Eventually a bus arrived full of American high school boys from a boarding school in Costa Rica. It turned out I didn't have to worry too much about not getting to climb enough, because a couple of them didn't want to climb at all and a few climbed one or two and then decided they were done. There was one kid who was pretty good and climbed 9 or 10 routes over the course of the day, which was pretty impressive - I wasn't even able to do more than 5 or 6. I realized pretty quickly how out of climbing shape I've gotten in the last six months or so, especially as far as the callouses on my hands. It didn't take long for me to tear off a small blister right on the inside of the first joint of my middle finger, but a little tape fixed that and I kept going.

Super interesting rock formations. Looks easy to climb, but is relatively slippery unless you find good holds.
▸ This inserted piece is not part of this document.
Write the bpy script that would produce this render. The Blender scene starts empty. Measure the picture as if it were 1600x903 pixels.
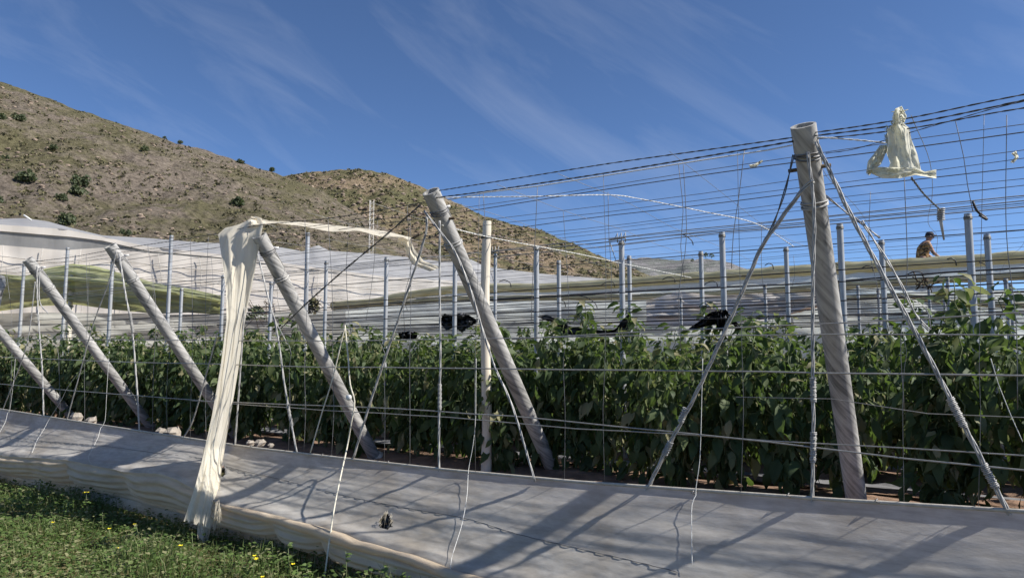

After returning to Refugio around 1pm, I spent the afternoon hanging out playing guitar and talking with Clara, Anou, and Rodrigo. Clara, the one who broke her foot on the volcano, talked about the trip down the volcano and quite a bit of her other travels. Fortunately (sort of) the injury happened at what was going to be the end of her travels anyway, so it wasn't cutting things too short for her. She'd been in Colombia for quite a while, so she gave me a bunch of places to check out there.

In the evening, I made a trip to the store for some provisions and then around 11pm I headed over to Refugio again to get ready to hike Volcan Baru with Dan, Clement, and Carry (one of the girls from the hostel). That would turn out to be quite an experience.